◆ **Task instructions**: Which lines contain the string "picture"? Please list every one of them.

Scenes as source code

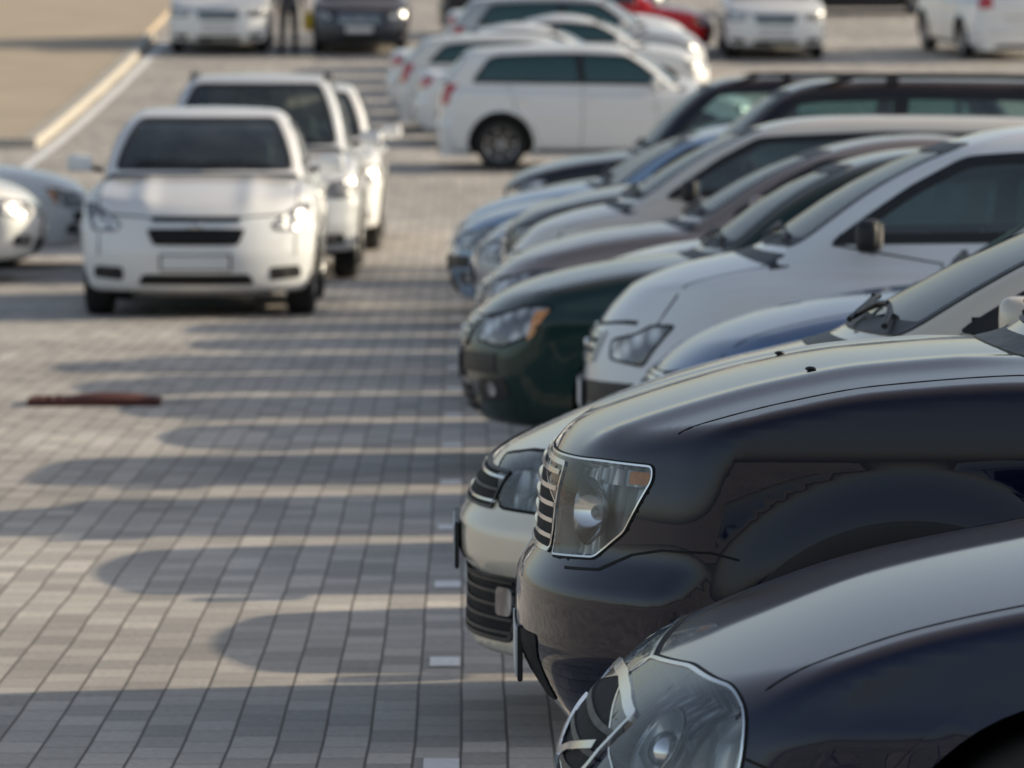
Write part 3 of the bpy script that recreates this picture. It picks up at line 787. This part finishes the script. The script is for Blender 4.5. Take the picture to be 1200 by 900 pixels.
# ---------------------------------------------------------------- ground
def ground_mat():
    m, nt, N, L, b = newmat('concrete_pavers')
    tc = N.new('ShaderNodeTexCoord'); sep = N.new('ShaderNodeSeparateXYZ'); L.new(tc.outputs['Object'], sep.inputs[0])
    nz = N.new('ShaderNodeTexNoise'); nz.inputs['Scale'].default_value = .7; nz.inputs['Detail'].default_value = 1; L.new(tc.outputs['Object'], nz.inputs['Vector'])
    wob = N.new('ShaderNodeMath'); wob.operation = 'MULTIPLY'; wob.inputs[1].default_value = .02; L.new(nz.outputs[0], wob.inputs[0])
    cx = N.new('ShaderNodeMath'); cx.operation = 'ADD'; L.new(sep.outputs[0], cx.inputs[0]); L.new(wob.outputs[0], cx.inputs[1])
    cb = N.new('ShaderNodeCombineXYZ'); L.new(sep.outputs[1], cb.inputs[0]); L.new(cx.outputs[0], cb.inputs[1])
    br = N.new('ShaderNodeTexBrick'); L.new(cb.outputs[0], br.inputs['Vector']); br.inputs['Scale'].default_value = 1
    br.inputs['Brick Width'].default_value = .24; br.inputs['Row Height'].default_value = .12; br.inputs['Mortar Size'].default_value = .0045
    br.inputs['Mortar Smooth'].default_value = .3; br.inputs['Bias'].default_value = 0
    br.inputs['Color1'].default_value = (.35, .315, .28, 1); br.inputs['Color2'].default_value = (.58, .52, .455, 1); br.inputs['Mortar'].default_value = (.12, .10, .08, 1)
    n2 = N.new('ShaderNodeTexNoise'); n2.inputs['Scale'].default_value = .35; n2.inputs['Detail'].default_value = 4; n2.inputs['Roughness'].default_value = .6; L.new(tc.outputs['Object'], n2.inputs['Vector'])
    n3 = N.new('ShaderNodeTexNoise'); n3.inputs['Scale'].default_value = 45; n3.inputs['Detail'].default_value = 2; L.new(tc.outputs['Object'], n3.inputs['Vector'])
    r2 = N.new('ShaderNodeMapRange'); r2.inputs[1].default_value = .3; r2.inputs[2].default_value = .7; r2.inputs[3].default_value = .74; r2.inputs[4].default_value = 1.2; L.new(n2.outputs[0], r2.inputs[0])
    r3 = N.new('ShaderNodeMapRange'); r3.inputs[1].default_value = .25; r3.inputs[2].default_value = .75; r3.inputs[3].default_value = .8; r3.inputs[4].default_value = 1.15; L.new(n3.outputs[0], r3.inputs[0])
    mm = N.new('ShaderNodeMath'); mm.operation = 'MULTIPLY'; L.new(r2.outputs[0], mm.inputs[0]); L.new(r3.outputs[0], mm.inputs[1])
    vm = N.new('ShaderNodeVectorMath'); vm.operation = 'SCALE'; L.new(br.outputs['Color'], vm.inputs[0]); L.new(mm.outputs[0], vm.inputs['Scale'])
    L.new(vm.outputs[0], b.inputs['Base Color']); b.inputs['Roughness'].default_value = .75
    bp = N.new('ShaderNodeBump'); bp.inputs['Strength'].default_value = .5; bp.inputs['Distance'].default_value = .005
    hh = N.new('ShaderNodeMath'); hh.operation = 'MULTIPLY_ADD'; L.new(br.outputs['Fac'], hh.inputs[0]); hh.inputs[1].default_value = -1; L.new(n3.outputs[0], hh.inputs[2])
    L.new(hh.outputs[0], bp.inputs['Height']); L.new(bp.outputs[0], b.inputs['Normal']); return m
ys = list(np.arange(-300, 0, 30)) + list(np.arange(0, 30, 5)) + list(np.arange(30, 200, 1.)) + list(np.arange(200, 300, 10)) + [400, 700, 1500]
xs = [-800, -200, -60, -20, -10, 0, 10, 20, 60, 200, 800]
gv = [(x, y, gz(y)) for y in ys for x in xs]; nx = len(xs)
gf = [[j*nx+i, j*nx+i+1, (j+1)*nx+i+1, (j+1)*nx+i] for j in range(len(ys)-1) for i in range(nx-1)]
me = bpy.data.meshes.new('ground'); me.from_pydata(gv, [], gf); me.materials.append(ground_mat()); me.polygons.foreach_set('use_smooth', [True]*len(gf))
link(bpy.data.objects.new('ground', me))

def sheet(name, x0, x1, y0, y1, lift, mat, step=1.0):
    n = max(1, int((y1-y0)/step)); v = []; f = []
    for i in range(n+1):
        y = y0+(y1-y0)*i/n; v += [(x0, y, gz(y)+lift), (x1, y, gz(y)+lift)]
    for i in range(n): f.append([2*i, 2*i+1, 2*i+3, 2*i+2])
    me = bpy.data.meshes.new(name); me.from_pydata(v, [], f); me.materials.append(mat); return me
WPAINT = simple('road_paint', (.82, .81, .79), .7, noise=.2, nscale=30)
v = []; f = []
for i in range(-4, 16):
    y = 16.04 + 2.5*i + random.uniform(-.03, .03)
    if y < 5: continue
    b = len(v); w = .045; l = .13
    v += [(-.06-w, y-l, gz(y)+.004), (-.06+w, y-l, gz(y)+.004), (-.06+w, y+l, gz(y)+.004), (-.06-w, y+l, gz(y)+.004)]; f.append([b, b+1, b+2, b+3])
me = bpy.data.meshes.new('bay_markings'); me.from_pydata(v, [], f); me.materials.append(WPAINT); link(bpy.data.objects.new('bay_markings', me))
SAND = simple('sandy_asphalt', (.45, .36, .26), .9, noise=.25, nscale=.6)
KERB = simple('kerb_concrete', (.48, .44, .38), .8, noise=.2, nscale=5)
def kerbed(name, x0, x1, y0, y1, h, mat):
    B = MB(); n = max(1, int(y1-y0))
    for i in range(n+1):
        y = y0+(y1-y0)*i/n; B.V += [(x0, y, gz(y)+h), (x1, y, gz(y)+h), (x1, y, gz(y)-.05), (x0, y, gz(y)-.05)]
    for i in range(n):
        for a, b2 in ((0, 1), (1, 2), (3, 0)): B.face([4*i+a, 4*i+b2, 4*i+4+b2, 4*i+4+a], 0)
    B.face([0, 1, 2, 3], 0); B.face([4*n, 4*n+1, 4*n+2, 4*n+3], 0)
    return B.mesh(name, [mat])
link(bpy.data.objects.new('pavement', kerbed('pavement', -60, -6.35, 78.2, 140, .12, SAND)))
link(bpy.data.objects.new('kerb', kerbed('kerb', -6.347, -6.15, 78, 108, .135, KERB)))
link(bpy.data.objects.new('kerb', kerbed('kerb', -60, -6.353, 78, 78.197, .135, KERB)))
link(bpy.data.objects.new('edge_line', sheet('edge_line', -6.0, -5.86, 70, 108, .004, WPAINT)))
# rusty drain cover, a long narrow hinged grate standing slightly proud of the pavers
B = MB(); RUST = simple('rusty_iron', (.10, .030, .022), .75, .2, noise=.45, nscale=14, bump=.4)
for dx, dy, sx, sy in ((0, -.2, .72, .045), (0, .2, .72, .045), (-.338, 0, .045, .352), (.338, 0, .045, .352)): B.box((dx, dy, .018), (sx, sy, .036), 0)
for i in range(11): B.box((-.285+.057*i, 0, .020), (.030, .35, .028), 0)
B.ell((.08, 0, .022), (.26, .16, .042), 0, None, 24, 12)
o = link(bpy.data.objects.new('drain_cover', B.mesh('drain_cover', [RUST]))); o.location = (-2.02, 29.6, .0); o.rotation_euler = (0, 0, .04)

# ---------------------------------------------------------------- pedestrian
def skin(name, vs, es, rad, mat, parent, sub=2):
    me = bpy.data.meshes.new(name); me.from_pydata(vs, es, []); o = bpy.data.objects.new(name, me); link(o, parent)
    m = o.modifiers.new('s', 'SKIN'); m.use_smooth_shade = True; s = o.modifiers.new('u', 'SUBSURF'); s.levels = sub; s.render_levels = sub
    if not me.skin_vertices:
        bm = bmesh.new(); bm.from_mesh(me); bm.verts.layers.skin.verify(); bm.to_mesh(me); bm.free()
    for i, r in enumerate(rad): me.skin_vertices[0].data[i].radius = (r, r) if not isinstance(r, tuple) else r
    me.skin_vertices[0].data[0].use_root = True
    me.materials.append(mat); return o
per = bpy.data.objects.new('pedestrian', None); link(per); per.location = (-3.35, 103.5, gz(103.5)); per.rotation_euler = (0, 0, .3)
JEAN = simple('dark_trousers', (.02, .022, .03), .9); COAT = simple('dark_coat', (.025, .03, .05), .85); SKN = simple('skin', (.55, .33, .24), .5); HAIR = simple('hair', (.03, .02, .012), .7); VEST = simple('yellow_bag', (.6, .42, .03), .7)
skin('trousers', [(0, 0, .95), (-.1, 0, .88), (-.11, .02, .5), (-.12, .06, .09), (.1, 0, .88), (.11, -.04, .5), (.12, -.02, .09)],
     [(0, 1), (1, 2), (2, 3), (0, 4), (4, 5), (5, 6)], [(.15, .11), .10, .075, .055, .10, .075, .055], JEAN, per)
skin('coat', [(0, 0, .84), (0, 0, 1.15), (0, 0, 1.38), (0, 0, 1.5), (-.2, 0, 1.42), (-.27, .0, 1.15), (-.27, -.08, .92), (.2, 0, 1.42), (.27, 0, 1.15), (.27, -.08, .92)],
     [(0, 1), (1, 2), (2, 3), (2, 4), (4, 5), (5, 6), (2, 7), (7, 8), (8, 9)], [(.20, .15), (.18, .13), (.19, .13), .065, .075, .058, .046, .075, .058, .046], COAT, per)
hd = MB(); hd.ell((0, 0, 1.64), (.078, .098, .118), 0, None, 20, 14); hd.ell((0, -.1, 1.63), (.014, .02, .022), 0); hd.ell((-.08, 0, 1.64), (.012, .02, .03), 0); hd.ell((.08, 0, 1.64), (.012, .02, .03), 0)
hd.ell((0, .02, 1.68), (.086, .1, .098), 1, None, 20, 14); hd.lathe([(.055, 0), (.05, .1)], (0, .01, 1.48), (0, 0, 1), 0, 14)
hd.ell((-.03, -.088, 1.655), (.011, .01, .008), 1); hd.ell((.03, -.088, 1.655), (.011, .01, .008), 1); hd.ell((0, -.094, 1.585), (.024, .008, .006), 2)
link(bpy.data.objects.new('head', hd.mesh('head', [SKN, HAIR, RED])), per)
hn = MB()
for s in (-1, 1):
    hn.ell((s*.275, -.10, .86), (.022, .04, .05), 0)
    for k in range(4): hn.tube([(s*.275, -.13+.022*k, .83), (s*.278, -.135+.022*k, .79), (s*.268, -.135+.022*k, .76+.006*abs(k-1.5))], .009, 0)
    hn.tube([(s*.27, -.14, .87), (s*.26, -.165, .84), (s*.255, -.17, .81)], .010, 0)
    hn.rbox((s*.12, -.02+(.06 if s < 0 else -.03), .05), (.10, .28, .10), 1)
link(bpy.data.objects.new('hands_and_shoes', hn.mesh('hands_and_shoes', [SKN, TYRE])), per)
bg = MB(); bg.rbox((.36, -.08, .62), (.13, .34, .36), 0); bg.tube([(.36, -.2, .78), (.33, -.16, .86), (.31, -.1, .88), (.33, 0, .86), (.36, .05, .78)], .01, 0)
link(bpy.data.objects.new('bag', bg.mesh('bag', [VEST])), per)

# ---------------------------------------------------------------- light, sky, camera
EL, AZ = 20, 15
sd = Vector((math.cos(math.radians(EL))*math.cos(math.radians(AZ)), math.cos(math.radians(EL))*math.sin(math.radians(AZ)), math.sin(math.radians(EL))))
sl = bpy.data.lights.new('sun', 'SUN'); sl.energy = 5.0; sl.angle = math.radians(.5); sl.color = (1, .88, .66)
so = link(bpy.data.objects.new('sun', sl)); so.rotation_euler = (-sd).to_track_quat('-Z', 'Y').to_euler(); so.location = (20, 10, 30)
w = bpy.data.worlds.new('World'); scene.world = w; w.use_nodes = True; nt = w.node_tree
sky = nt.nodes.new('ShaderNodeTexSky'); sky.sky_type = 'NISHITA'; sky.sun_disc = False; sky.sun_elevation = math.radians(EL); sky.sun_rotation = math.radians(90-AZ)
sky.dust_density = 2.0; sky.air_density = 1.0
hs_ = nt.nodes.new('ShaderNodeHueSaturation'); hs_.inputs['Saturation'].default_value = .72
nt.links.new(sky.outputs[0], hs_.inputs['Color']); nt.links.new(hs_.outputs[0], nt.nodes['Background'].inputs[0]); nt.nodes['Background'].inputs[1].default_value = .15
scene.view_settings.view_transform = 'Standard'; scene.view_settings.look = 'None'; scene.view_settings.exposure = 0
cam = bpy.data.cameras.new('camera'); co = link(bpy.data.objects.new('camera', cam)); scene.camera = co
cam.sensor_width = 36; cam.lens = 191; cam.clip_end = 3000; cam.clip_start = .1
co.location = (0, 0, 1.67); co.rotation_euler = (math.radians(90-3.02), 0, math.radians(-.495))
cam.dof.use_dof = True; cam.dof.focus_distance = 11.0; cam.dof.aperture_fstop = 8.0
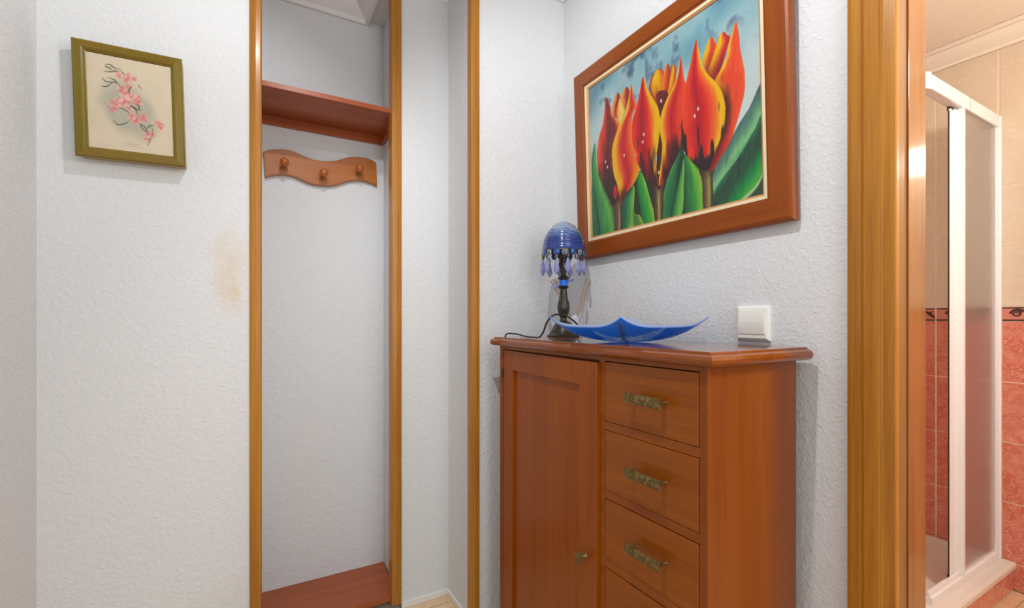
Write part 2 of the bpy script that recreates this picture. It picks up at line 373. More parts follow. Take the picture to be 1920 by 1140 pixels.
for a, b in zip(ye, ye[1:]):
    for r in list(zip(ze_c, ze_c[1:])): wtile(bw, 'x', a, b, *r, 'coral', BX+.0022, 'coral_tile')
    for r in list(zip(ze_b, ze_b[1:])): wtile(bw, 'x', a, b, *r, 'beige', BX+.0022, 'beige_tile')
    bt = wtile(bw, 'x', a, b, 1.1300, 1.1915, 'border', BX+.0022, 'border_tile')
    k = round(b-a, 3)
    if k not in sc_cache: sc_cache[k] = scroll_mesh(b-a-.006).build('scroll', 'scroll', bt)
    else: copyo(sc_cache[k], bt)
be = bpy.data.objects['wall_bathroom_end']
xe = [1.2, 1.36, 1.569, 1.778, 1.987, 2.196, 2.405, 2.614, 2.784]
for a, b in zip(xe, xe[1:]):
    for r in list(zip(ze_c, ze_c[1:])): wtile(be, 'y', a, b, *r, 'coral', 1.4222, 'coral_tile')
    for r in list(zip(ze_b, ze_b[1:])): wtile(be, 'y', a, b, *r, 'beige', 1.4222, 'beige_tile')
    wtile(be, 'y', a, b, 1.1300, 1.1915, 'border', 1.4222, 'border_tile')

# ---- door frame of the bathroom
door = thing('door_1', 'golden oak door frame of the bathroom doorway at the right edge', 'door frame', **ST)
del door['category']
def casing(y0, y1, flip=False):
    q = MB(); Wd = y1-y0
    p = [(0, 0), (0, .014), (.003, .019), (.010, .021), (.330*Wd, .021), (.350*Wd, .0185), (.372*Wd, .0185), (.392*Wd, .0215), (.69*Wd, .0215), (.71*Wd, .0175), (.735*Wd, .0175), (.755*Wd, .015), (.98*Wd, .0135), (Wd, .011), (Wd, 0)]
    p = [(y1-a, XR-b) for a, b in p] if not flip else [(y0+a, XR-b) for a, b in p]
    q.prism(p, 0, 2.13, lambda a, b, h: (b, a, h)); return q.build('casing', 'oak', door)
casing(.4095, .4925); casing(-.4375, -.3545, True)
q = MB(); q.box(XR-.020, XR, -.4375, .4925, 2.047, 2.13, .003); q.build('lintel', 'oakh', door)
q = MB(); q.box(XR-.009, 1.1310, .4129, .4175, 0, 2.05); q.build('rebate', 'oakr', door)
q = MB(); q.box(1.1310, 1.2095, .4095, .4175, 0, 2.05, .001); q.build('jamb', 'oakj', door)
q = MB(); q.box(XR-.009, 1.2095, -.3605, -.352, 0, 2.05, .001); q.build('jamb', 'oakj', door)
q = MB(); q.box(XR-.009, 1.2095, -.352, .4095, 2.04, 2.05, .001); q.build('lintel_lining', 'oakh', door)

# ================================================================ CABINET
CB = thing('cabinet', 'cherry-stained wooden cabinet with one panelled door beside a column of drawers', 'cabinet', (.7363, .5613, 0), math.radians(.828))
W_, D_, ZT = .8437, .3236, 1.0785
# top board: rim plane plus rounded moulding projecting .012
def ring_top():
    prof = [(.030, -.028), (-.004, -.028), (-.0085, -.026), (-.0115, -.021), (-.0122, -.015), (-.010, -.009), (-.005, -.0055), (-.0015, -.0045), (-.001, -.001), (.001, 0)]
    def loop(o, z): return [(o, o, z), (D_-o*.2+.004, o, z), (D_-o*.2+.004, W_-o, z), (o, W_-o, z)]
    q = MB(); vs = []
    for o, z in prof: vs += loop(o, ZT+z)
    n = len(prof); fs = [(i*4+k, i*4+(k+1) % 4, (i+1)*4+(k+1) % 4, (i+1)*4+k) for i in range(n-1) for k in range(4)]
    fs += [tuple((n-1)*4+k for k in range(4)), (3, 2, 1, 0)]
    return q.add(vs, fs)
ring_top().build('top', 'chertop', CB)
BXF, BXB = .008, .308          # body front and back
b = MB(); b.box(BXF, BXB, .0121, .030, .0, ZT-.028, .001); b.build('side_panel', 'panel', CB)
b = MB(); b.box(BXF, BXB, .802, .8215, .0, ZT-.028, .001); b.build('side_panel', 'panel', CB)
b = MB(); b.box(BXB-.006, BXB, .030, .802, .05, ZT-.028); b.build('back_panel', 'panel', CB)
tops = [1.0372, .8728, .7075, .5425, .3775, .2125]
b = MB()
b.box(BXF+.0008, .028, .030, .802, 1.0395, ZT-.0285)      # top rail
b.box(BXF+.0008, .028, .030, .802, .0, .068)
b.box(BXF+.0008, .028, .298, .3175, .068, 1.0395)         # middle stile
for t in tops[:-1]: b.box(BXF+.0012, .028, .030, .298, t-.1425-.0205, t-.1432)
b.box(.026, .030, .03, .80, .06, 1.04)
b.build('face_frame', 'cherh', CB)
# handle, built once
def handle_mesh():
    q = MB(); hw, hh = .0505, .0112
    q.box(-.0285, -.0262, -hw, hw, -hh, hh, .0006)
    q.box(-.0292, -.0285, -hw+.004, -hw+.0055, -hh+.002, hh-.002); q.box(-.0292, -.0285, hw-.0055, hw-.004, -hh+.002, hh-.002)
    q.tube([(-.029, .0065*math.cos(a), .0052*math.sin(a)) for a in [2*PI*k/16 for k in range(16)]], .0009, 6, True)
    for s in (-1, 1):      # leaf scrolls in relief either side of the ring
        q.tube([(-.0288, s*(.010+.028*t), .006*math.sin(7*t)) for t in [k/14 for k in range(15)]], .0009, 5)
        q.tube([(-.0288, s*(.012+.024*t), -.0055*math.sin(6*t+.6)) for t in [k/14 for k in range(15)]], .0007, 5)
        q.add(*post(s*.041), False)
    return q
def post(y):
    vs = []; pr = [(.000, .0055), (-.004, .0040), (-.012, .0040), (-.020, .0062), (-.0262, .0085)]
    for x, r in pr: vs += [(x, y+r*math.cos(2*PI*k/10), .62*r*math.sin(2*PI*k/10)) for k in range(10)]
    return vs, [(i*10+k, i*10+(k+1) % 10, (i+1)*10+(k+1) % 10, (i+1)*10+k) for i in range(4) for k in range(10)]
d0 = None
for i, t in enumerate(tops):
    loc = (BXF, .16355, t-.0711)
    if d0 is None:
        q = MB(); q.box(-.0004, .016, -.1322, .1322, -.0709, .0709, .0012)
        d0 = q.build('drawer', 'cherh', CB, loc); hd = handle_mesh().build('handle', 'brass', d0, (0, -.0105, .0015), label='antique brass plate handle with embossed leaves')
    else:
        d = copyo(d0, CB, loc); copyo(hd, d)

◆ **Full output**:
Write part 3 of the bpy script that recreates this picture. It picks up at line 787. This part finishes the script. The script is for Blender 4.5. Take the picture to be 1200 by 900 pixels.
Write part 2 of the bpy script that recreates this picture. It picks up at line 373. More parts follow. Take the picture to be 1920 by 1140 pixels.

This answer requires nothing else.